DATA SECTION:
--- BEGIN ---
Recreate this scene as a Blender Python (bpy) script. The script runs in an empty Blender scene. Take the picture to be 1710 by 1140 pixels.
--- END ---
--- BEGIN ---
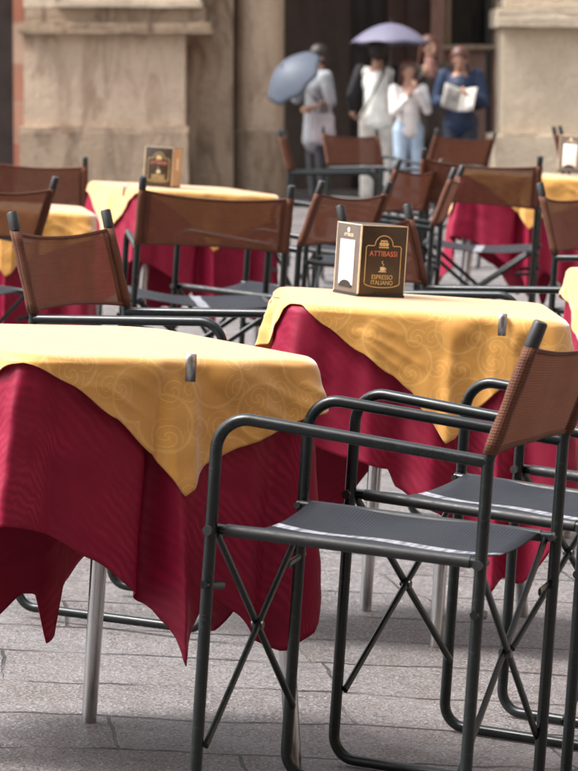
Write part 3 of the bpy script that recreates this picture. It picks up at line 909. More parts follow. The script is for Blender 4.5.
--- END ---
--- BEGIN ---
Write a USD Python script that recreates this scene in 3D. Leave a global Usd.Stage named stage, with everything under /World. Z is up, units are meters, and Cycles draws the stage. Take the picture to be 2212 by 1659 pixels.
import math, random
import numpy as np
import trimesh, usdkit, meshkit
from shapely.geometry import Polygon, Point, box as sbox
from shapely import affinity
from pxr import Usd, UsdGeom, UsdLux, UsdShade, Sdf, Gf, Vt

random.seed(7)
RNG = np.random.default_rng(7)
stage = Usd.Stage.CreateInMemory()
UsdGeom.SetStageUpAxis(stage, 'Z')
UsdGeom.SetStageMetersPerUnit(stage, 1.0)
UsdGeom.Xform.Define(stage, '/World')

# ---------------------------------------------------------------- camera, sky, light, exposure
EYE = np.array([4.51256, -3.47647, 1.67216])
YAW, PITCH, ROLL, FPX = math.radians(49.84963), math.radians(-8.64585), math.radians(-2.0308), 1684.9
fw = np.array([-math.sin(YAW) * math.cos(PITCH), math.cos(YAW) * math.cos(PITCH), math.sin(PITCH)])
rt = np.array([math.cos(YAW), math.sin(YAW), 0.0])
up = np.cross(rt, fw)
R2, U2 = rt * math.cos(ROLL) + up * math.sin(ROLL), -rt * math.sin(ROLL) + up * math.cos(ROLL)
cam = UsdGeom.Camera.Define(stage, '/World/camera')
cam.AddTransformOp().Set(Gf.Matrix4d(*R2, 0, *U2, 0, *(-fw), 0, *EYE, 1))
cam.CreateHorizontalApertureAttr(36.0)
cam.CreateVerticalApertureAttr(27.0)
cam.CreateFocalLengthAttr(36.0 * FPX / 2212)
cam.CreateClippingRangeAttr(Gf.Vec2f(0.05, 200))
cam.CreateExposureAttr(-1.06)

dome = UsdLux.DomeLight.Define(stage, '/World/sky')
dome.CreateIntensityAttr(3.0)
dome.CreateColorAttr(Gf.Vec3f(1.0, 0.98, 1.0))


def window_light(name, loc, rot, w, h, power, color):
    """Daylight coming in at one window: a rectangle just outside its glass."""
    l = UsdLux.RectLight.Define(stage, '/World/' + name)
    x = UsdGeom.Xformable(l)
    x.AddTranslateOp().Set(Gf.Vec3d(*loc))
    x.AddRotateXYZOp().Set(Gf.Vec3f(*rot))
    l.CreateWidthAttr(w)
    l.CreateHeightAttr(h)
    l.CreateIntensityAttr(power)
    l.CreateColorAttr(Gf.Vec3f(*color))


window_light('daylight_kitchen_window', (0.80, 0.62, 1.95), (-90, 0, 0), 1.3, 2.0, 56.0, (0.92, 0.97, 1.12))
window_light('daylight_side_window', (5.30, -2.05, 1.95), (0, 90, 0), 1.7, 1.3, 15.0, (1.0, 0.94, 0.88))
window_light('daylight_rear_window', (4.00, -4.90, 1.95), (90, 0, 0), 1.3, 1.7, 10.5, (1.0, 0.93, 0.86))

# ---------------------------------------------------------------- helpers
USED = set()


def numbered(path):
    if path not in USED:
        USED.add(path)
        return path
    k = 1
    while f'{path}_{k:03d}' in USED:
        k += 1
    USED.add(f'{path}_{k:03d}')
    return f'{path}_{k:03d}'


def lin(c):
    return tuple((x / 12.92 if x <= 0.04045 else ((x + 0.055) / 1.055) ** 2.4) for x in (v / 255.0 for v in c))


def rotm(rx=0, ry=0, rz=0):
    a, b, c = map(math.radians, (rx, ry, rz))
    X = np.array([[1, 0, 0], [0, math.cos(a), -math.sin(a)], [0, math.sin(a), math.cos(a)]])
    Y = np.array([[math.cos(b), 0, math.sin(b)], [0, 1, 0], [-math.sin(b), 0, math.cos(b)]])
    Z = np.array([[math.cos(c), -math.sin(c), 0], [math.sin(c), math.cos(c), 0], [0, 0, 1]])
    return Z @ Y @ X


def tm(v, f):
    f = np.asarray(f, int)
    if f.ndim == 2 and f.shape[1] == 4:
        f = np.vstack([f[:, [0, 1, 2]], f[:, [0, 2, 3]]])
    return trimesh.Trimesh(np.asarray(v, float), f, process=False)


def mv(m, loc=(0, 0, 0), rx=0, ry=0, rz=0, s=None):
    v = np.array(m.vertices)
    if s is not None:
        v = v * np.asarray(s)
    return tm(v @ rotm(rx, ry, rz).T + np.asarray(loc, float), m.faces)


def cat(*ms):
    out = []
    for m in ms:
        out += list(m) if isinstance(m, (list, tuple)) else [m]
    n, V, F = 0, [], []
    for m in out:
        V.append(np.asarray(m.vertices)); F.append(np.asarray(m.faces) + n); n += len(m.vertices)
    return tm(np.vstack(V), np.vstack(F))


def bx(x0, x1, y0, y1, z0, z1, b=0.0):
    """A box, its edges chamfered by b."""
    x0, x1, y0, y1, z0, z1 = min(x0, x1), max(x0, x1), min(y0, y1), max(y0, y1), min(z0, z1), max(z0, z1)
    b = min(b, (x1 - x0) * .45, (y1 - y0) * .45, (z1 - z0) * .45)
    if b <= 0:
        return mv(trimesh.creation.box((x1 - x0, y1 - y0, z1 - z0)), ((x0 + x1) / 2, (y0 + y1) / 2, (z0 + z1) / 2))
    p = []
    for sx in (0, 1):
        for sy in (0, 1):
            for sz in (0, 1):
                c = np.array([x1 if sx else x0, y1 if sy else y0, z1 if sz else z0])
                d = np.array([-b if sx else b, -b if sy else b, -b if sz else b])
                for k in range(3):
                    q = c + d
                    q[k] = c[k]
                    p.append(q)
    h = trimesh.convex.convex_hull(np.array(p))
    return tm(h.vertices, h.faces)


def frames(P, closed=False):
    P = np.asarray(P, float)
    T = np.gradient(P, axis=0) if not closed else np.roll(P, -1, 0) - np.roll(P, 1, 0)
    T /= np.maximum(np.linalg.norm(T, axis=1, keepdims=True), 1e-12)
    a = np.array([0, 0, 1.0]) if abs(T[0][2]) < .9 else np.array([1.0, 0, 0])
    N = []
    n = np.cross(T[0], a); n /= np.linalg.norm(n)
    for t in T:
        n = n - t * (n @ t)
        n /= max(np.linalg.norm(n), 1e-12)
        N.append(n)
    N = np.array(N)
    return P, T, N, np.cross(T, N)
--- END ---
In the listing above, find the line containing "Write a USD" and the line containing "UsdGeom.Xform.Define(stage, '/World')". Output them and every line between, exactly, and nothing else.

SOLUTION TO THE EXERCISE:
Write a USD Python script that recreates this scene in 3D. Leave a global Usd.Stage named stage, with everything under /World. Z is up, units are meters, and Cycles draws the stage. Take the picture to be 2212 by 1659 pixels.
import math, random
import numpy as np
import trimesh, usdkit, meshkit
from shapely.geometry import Polygon, Point, box as sbox
from shapely import affinity
from pxr import Usd, UsdGeom, UsdLux, UsdShade, Sdf, Gf, Vt

random.seed(7)
RNG = np.random.default_rng(7)
stage = Usd.Stage.CreateInMemory()
UsdGeom.SetStageUpAxis(stage, 'Z')
UsdGeom.SetStageMetersPerUnit(stage, 1.0)
UsdGeom.Xform.Define(stage, '/World')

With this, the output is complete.